Aim: Lift out all lines below that contain "house".
===
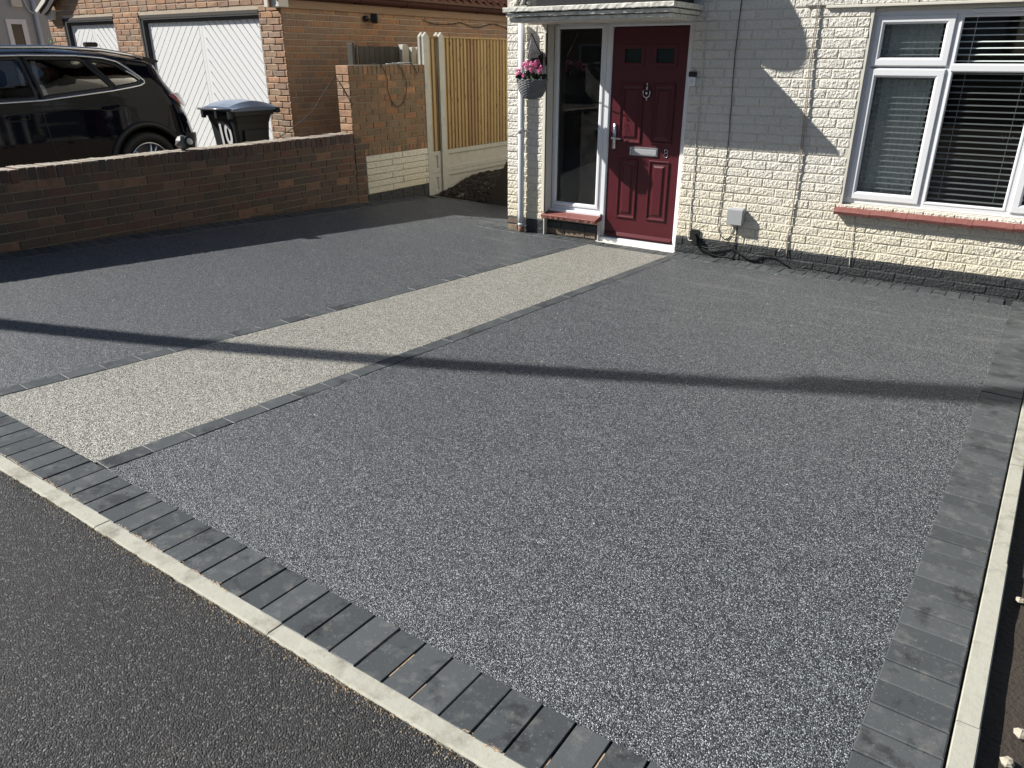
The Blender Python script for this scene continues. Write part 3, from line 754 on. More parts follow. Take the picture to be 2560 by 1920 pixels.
frame(-.734, -.140, 1.540, 1.904, .020, YD - .004, YD + .04, 'glazing_bead', win, c=.004); pane(-.716, -.158, 1.558, 1.886, YD + .014, win)
b = MB(); b.cbox(-.734, -.140, YD - .012, YD + .02, 1.498, 1.560, .010); b.build('transom', MT['upvc'], win)
b = MB(); b.cbox(-.67, -.2, YD - .018, YD - .001, 1.915, 1.940, .004); b.build('trickle_vent', MT['upvc'], win)
b = MB(); b.cbox(-1.352, .47, YD - .012, YD + .02, .413, .438, .003); b.build('sealant_bead', MT['render'], win)
sill = bpy.data.objects.new('window_sill', None); COL.objects.link(sill); sill.parent = house; sill['label'] = 'long red tile sill under the wide window'
xs = [-1.392, -1.101, -.818, -.53, -.337, -.055, .22, .52]
for i in range(7):
    n = 10; b = MB(); v = []; lf = random.uniform(-.004, .003); ph = random.random() * 6
    for k in range(n + 1):
        t = k / n; X = lerp(xs[i] + .0015, xs[i + 1] - .0015, t); q = .004 * math.sin(t * 3.14 + .3) + lf + random.uniform(-.001, .001)
        v += [(X, YD, .38), (X, YW - .045, .350 + q), (X, YW - .062, .348 + q + .002), (X, YW - .07, .374 + q), (X, YW - .064, .384 + q), (X, YD, .424)]
    b.add(v, [(k * 6 + m_, k * 6 + (m_ + 1) % 6, (k + 1) * 6 + (m_ + 1) % 6, (k + 1) * 6 + m_) for k in range(n) for m_ in range(6)] + [tuple(range(6)), tuple(range(n * 6, n * 6 + 6))])
    b.build('sill_tile', MT['sill'], sill)

# rooms behind the glass
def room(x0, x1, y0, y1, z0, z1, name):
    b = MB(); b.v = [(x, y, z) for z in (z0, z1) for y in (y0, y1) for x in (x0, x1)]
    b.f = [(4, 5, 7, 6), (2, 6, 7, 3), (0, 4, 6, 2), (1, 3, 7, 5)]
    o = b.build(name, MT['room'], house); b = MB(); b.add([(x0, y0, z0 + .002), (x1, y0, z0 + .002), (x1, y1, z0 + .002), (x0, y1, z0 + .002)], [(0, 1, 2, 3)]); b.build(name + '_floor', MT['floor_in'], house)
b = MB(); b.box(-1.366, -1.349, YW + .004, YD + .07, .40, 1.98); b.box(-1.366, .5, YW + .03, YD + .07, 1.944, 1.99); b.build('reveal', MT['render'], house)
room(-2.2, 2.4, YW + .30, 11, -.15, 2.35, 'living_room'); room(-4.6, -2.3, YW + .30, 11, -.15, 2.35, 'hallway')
# blinds
def blind(x0, x1, label):
    t = new_thing('venetian_blind', label, 'blind', 'white blinds in the wide window')
    me = None; z = .53
    b = MB(); y = 7.24; b.cbox(x0, x1, y - .016, y + .016, 1.915, 1.945, .003); b.build('headrail', MT['blind'], t)
    while z < 1.9:
        if me is None:
            mb = MB(); hw = (x1 - x0) / 2; v = []
            for q in range(5):
                s = -1 + q / 2; v += [(-hw, s * .0125, -.0022 * s * s + s * .0022), (hw, s * .0125, -.0022 * s * s + s * .0022)]
            v += [(p[0], p[1], p[2] - .0011) for p in v]
            f = [(q * 2, q * 2 + 1, q * 2 + 3, q * 2 + 2) for q in range(4)] + [(10 + q * 2, 10 + q * 2 + 2, 10 + q * 2 + 3, 10 + q * 2 + 1) for q in range(4)] + [(0, 10, 11, 1), (8, 9, 19, 18)]
            mb.add(v, f); me = mb.mesh('slat'); me.materials.append(MT['blind'])
        o = bpy.data.objects.new('slat', me); COL.objects.link(o); o.parent = t; o.location = ((x0 + x1) / 2, y, z); o.rotation_euler = (R(9), random.uniform(-.0015, .0015), 0); z += .0457
    for X in (x0 + .12, x1 - .10):
        b = MB(); b.tube([(X, y - .014, .52), (X, y - .014, 1.92)], .0016, 5); b.build('cord', MT['blind'], t)
blind(-1.30, -.79, 'narrow blind behind the left casement, curtain showing behind it')
blind(-.75, -.14, 'blind behind the big middle pane, hanging over a dark room')
blind(-.10, .42, 'blind behind the right casement at the photo edge')
b = MB(); v = []; n = 60
for i in range(n + 1):
    X = lerp(-1.30, -.86, i / n); Y = 7.31 + .022 * math.sin(i * 1.05) + .01 * math.sin(i * .37)
    v += [(X, Y, .2), (X, Y, 2.0)]
b.add(v, [(i * 2, i * 2 + 2, i * 2 + 3, i * 2 + 1) for i in range(n)]); tag(b.build('curtain', MT['curtain'], None, True), 'pale pleated curtain hanging behind the left casement blind', 'curtain')
b = MB()
for X in (-.275, -.225):
    b.add([(X, 7.225, 1.03), (X - .016, 7.222, 1.048), (X - .004, 7.228, 1.018), (X + .016, 7.222, 1.052), (X + .004, 7.232, 1.02)], [(0, 1, 2), (0, 4, 3), (0, 2, 4)])
tag(b.build('window_ornament', MT['chrome']), 'small shiny winged ornament hanging in the middle pane', 'ornament')

# ------------------------------------------------------------------ fittings on the house wall
bell = new_thing('doorbell', 'black and white video doorbell beside the burgundy door', 'doorbell')
b = MB(); b.cbox(-2.843, -2.776, YW - .032, YW - .004, 1.361, 1.441, .005); b.build('lower_body', MT['upvc'], bell)
b = MB(); b.cbox(-2.843, -2.776, YW - .033, YW - .004, 1.4415, 1.487, .005); b.build('camera_body', MT['black'], bell)
b = MB(); b.lathe([(.0095, 0), (.0125, 0), (.0125, .003), (.0095, .003), (.0095, 0)], (0, 0, 0), 20, Matrix.Rotation(R(90), 3, 'X')); b.v = [(p[0] - 2.8085, p[1] + YW - .031, p[2] + 1.405) for p in b.v]; b.build('button_ring', MT['greybox'], bell)
gb = new_thing('utility_box', 'small grey plastic utility box low on the cream wall', 'box')
b = MB(); b.cbox(-2.326, -2.178, YW - .075, YW - .004, .155, .306, .006); b.build('housing', MT['greybox'], gb)
b = MB(); b.cbox(-2.322, -2.182, YW - .080, YW - .0752, .160, .296, .002); b.build('cover', MT['greybox'], gb)
kb = new_thing('cable_entry_box', 'black plastic cable cover at the foot of the wall by the door', 'cable cover')
b = MB(); b.cbox(-2.69, -2.598, YW - .02, YW - .002, -.04, .062, .006); b.build('back_plate', MT['black'], kb)
b = MB(); b.prism([(-2.655, -.075), (-2.60, -.075), (-2.612, -.01), (-2.63, .02)], 'y', YW - .055, YW - .018); b.build('spout', MT['black'], kb)
def cable(name, pts, r, mat, label, n=6, sub=3):
    # smooth through the points (Catmull-Rom)
    P_ = [Vector(p) for p in pts]; out = []
    for i in range(len(P_) - 1):
        p0 = P_[max(i - 1, 0)]; p1 = P_[i]; p2 = P_[i + 1]; p3 = P_[min(i + 2, len(P_) - 1)]
        for k in range(sub):
            t = k / sub; out.append(.5 * ((2 * p1) + (p2 - p0) * t + (2 * p0 - 5 * p1 + 4 * p2 - p3) * t * t + (3 * p1 - p0 - 3 * p2 + p3) * t ** 3))
    out.append(P_[-1]); b = MB(); b.tube(out, r, n); return tag(b.build(name, mat, None, True), label, 'cable', 'cables on the house wall')
yc = YW - .008
cable('cable', [(-2.735, yc, 2.3), (-2.728, yc, 1.8), (-2.722, yc, 1.594), (-2.720, yc, 1.285), (-2.722, yc, .8), (-2.711, yc, .22), (-2.713, yc, -.001), (-2.698, yc - .01, -.05), (-2.661, yc - .014, -.049)], .0042, MT['whitecable'], 'white cable running down the wall just right of the doorbell')
cable('cable', [(-2.425, yc, 2.3), (-2.437, yc, 1.63), (-2.422, yc, 1.2), (-2.411, yc, .82), (-2.424, yc, .25), (-2.420, yc, .095), (-2.36, yc, .007), (-2.300, yc, .02), (-2.269, yc, .13)], .0036, MT['blackcable'], 'thin black cable dropping down the wall and looping into the grey box')
for q, (dx, lb) in enumerate(((0, 'left strand of the paired brown cables left of the window'), (.013, 'right strand of the paired brown cables left of the window'))):
    cable('cable', [(-1.79 + dx, yc - .008, 2.3), (-1.785 + dx, yc - .008, 1.847), (-1.785 + dx, yc - .01, 1.559), (-1.765 + dx, yc - .012, 1.1), (-1.755 + dx, yc - .008, .8), (-1.752 + dx * .3, yc - .006, .466), (-1.752, yc - .004, .191), (-1.762 + dx * .5, yc - .004, .06), (-1.745, yc - .008, -.083)], .0040, plain('brown_cable', (.30, .26, .22), .6, var=.1, bstr=0) if q == 0 else bpy.data.materials['brown_cable'], lb)
cable('cable', [(-1.750, yc, .40), (-1.748, yc, .24), (-1.768, yc - .006, .12), (-1.800, yc - .02, .0), (-1.817, yc - .03, -.042)], .0036, MT['whitecable'], 'short loose white cable end beside the paired cables')
cable('cable', [(-1.221, yc, .33), (-1.215, yc, .20), (-1.208, yc, .102), (-1.202, yc, -.019), (-1.195, yc, -.10)], .0032, MT['whitecable'], 'short cream painted cable dropping from under the red window sill')
cable('cable', [(-2.64, yc - .03, -.02), (-2.60, yc - .02, -.085), (-2.48, yc - .02, -.147), (-2.333, yc - .02, -.168), (-2.267, yc - .01, -.127), (-2.243, yc, -.053), (-2.235, yc, .16)], .0045, MT['blackcable'], 'black cable looping low from the cable cover up to the grey box')
cable('cable', [(-2.62, yc - .03, -.03), (-2.60, yc - .02, -.082), (-2.468, yc - .02, -.100), (-2.311, yc - .018, -.055), (-2.161, yc - .02, -.121), (-2.065, yc - .02, -.125), (-1.994, yc - .02, -.080), (-1.875, yc - .02, -.084), (-1.715, yc - .03, -.158), (-1.599, yc - .04, -.172), (-1.541, yc - .03, -.130)], .0075, MT['blackcable'], 'thick black cable lying in waves along the black plinth')
cable('cable', [(-2.56, yc - .015, -.10), (-2.50, yc - .02, -.13), (-2.40, yc - .02, -.115), (-2.36, yc - .02, -.065), (-2.27, yc - .02, -.045)], .0045, MT['blackcable'], 'short black cable tangled with the wavy cable near the cable cover')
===
Exercise solution:
sill = bpy.data.objects.new('window_sill', None); COL.objects.link(sill); sill.parent = house; sill['label'] = 'long red tile sill under the wide window'
    o = b.build(name, MT['room'], house); b = MB(); b.add([(x0, y0, z0 + .002), (x1, y0, z0 + .002), (x1, y1, z0 + .002), (x0, y1, z0 + .002)], [(0, 1, 2, 3)]); b.build(name + '_floor', MT['floor_in'], house)
b = MB(); b.box(-1.366, -1.349, YW + .004, YD + .07, .40, 1.98); b.box(-1.366, .5, YW + .03, YD + .07, 1.944, 1.99); b.build('reveal', MT['render'], house)
# ------------------------------------------------------------------ fittings on the house wall
    out.append(P_[-1]); b = MB(); b.tube(out, r, n); return tag(b.build(name, mat, None, True), label, 'cable', 'cables on the house wall')